Review: All is True

by Andrew Parker

All is True finds its director and star Kenneth Branagh channelling his love of all things Shakespearean into a refined, but unpretentious sort of passion project. A film about The Bard’s tumultuous family life in the months and days leading up to his death in 1616 – several years after The Globe Theatre burnt down and he all but retired from writing – All is True is a multilayered and disarmingly modest story. It’s less about iconography and more concerned with portraying Shakespeare as an everyman who would rather be gardening than answering questions about his accomplishments or dodging accusations hurled towards his dysfunctional family. It might seem like a minor project from Branagh given his tendency towards proper, prestigious theatre and Hollywood blockbusters, but All is True (which cheekily plays fast and loose with history and factual accuracy) has a welcome amount of charm.

There’s not much of a plot to speak of in All is True, but rather a series of moments from the twilight years of Shakespeare’s life. The once lauded playwright, portrayed on screen by Branagh, has no desire to return to the theatre, and instead spends most of his days constructing a garden in memoriam of his dead son, Hamnet. He lives with his older wife (Judi Dench) and unmarried, spinster daughter, Judith (Kathryn Wilder), while his other daughter, Susannah (Lydia Wilson), is stuck in a loveless Puritan marriage. Whenever he has to go into town, Shakespeare is constantly derided for any number of things: not going to church enough, not being a part of the working class, not having his other daughter married off, the poor decisions made by his father that tarnished the family name. It’s easy to see why Shakespeare rarely left his homestead in later years, and All is True isn’t about being a historically accurate as possible, but rather about building sympathy for an aging man who just wants to enjoy his final days.

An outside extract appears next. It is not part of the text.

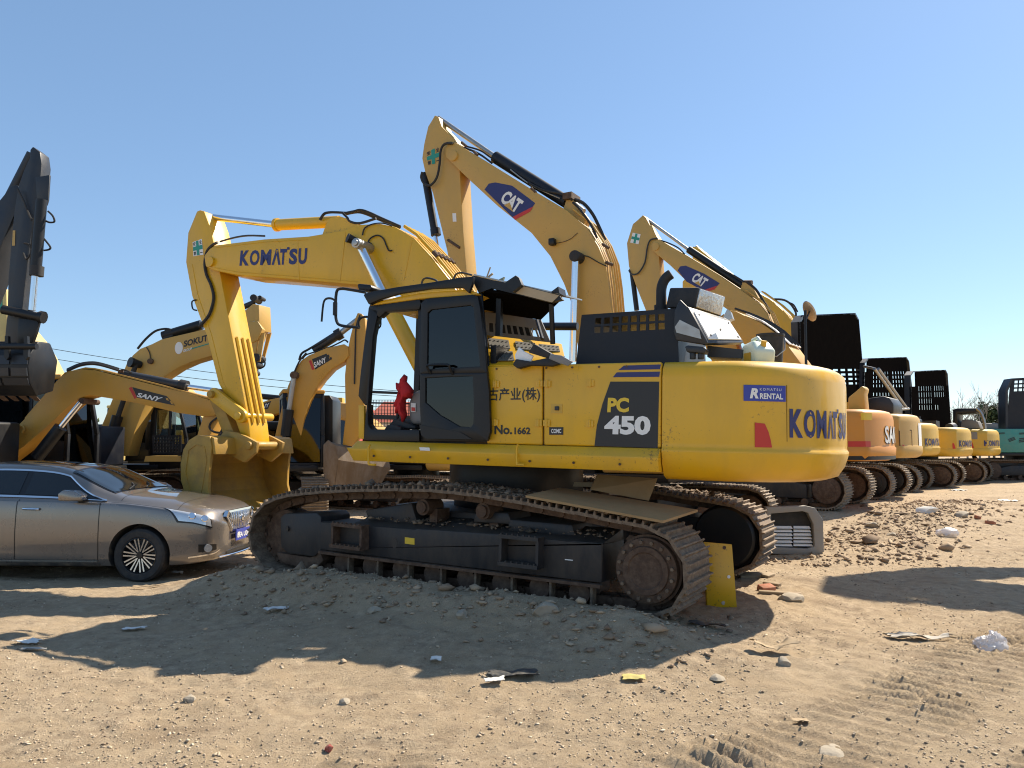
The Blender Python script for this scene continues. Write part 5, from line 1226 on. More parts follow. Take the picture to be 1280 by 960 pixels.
c = f.hit(223.5, 435, 1, -.266); m = MB(); m.prism([(c.x + .10*math.cos(k*.393), c.z + .155*math.sin(k*.393)) for k in range(16)], -.268, -.262); m.build('logo_disc', WHITE, b_, f)
print_text('SOKUTO', f, [(229.5, 434), (267, 424.5), (267, 416), (230, 426)], -.266, BLACKP, b_, off=.035)
print_shape(f, [(230, 439.5), (262, 430), (262, 428.8), (240, 435)], -.266, GREENP, b_, 'decal'); print_text('GROUP', f, [(229, 440.5), (240, 437.2), (240, 434), (229, 437)], -.268, WHITE, b_, off=.02)
cb = cyl_px(SK, f, (147, 520), (132, 572), -.42, .13, BLACK, 'boom_cylinder'); cyl_px(SK, f, (170, 455), (147, 522), -.42, .06, RUBBER, 'piston_rod', cb)
ar = f.n([(318, 376), (323, 371), (332, 374), (336, 381), (337, 383)], -.2)
a_ = MB().prism(f.n([(306, 388), (316, 380), (323, 381), (324, 414), (318, 452), (312, 480), (303, 480), (300, 440), (298, 405)], -.22), -.22, .22).build('arm', TAN, SK, f, bevel=.015)
m = MB(); q = f.n3([(323.5, 381), (338, 384.5), (339.5, 416), (324.5, 413.5)], [-.23, .22, .22, -.23]); q2 = [p + Vector((-.12, .0, 0)) for p in q]; m.hexa(q, q2); m.build('arm_end', TAN, a_, f, bevel=.01)
m = MB(); q = f.n3([(325, 416), (331, 416), (325, 452), (319, 452)], -.2); m.hexa(q, [p+Vector((0, .05, 0)) for p in q]); q = f.n3([(334, 417), (339, 416), (330, 450), (326, 452)], .15); m.hexa(q, [p+Vector((0, .05, 0)) for p in q]); m.build('arm_rib', TAN, a_, f)
m = MB(); c = f.hit(320, 374, 1, 0); m.cyl((c.x, -.2, c.z), (c.x, .25, c.z), .09, seg=14); c2 = f.hit(327, 373, 1, .1); m.cyl((c2.x, -.05, c2.z), (c2.x, .3, c2.z), .05, seg=10); m.build('arm_pin', RUBBER, a_, f)
safety_cross(f, [(312.5, 414), (321.5, 412), (321.5, 400.5), (312.5, 403)], -.226, a_, chars=False)
m = MB(); 
for p, r in (((324, 448), .10), ((321, 456), .09), ((318, 466), .07)): c = f.hit(*p, 1, 0); m.cyl((c.x, -.25, c.z), (c.x, .25, c.z), r, seg=12)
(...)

All is True, written by stage, television, and film veteran Ben Elton, has the appearance and cadence of a bunch of actors and friends getting together on a weekend and putting on a show. The production design alone is more impressive than that description makes it sound, but even at its most dramatic, All is True marks a change of pace for Branagh. There’s a considerable sadness that hangs over the material – particularly when it comes to Judith and Shakespeare’s grieving over the loss of young Hamnet – but also a wealth of positivity and effortless grace. Shakespeare might be a grumpy old man in All is True (something definitely emphasized by the heavy prosthetics on Branagh’s face), but it isn’t a sour, downtrodden sort of film that the material might suggest. Only at the end do things turn serious, and by that point, Branagh has earned enough good will with the film’s story and the performances to take things in a new direction.

It’s also not exclusively about Shakespeare, with the story often ceding control to Judith and Susannah’s romantic and social problems for lengthy passages. It isn’t always seamlessly integrated with Shakespeare’s character arc, but All is True does offer some insight about what it was like to be a woman in the 1600s from two vastly different points of view. In many respects, the film belongs just as much to Wilder and Wilson as it does to Branagh, even if it is a shame that acting heavyweights Dench and Ian McKellen (who pops up for a single, lengthy sequence as a Duke who’s come to coax William back into writing and directing) get lost in the film’s emotional shuffle.

I also have to admit that I’ve never been a big fan of Branagh’s visual style of film direction. His use of negative space, extremely canted framing, low angle shots, and sometimes overly rapid editing during conversations has always rubbed me the wrong way, and that adherence to his own unique cinematic form doesn’t change in All is True. Branagh’s style – even when making something as inherently lacking in panache as this – always distracts and never enhances his material. He understands actors, pacing, set designing, and fostering an emotional connection with audiences brilliantly, but visually he has never progressed beyond his bag of elementary tricks, no matter how big a budget he has been working with. His style only ever worked once (on his epic, uncut mounting of Hamlet, which wasn’t much more than a go-for-broke stage play on a large canvas), and he continues to struggle when it comes to the more technical aspects of filmmaking

Thankfully, All is True isn’t a film designed to draw undue attention to itself. It’s meant to offer gentle insight and to entertain. It has a handful of excellent scenes and no bad ones. The performances are uniformly exceptional across the board, and the changes made to Shakespeare’s life will only rankle the most pedantic of viewers. All is True is as laid back and approachable as historical costume fiction tends to get.

All is True opens at Varsity Cinemas in Toronto and Fifth Avenue Cinemas in Vancouver on Friday, May 24, 2019. It expands to Montreal on June 7 and to additional Canadian cities throughout the summer.